The Corner

Wisconsin Recall Elections Hit Snags

Last week, the Wisconsin Government Accountability Board certified six recall elections against Republican state senators — yet they claim they need more time to certify the three recall elections against Democratic senators. This despite the fact that some of the signatures required to force the Democrats’ recalls were submitted before the signatures submitted to recall Republicans.

This brought howls of protest from the GOP, as it may set up a scenario where the six recall elections against Republicans are held on a different day than the three recall elections against Democrats. That will mean that on one election day, Democratic volunteers won’t have to protect any of their incumbents. As one GOP operative told me, it will allow Democrats to “rush eleven,” in football parlance. Democrats need to pick up three seats to regain control of the Senate.

Two Republican incumbent senators face long odds. One of them is Randy Hopper from Fond du Lac, who represents a strong GOP district but has some personal issues to work out with his constituents. During the initial round of protests, demonstrators showed up at Hopper’s Fond du Lac home to picket, but were told by Hopper’s wife to buzz off because he lived down in Madison with his 25-year-old mistress.

Republican Dan Kapanke faces the opposite problem — he is well liked (he owns a minor league baseball team in La Crosse), but his district leans Democrat. He is facing a challenge from incumbent assemblywoman Jennifer Shilling, who is running an ad asking “Are you going to tell seniors they can’t retire, and if they do, they can’t go to the doctor?” (Ah, yes, who can forget Governor Walker’s famous “Seniors Can’t Retire or Go to the Doctor” Act?)

If both Hopper and Kapanke lose, that leaves only one more seat Democrats have to pick up to retake the Senate. In order to delay recall elections, the GOP has planned to run fake Democratic primary candidates against the GOP challengers, which would push the elections back another month. That would give Republicans an extra month’s worth of distance from the collective-bargaining imbroglio that got them in this situation, and would allow more time to campaign.

Yet this will almost certainly be seen as a “dirty trick” by media and some voters. It certainly appears like an admission that Republicans are struggling. And while it can be argued that the recall elections in themselves are merely dirty tricks, enough of a double standard exists that this ploy could backfire. (Last year, Democrats themselves used a similar trick, running a fake Republican against a very conservative Independent candidate, hoping it would split the vote and give victory to a Democrat.)
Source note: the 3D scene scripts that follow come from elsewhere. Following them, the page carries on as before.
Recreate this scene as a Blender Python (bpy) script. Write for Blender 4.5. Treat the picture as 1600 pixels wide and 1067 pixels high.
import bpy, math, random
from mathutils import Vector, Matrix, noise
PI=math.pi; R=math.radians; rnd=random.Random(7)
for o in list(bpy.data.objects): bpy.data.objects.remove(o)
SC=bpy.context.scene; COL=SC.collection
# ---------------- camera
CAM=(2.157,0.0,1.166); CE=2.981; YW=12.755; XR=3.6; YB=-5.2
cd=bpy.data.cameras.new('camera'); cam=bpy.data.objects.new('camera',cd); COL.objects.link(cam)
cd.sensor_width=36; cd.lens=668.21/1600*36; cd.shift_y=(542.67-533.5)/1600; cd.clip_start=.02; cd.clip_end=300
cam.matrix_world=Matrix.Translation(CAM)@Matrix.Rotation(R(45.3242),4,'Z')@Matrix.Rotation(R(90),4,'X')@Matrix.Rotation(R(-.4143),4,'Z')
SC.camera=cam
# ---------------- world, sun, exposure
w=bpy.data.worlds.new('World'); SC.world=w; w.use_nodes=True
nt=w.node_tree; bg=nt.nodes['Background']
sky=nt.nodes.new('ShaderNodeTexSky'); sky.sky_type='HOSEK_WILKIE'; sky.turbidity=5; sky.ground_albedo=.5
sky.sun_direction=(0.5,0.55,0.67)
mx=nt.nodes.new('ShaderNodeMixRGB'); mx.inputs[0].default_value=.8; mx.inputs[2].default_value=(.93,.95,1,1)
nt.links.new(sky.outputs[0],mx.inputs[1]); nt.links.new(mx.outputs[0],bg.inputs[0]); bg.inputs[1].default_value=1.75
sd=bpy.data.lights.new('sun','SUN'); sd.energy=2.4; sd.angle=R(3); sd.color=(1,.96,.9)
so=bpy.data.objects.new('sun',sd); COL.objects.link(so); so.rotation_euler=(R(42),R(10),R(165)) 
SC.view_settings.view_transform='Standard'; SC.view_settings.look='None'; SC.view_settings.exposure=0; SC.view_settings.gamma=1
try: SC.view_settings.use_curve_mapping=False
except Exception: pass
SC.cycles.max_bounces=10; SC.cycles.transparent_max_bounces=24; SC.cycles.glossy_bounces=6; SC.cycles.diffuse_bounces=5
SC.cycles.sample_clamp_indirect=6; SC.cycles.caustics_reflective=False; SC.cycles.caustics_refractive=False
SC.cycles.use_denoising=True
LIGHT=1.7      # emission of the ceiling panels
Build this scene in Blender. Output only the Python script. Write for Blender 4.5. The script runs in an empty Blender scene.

While all this unfolds, unions and their allies have set up a small city of tents outside the capitol, dubbing it “Walkerville.” (Others have derisively begun calling it “Entitledtown.”) Last week, boisterous singing protesters forced an American Red Cross blood drive from the statehouse. Marches continue around the capitol square, complete with chants of “Tax, tax, tax the rich!” No one seems to recognize the irony of teachers being able to spend all summer protesting their unfair treatment because they don’t have to go to work for three months.

At least that’s three months where they won’t be able to force elementary school kids to draw pictures of Scott Walker as the devil as part of an art class assignment.

— Christian Schneider is a senior fellow at the Wisconsin Policy Research Institute.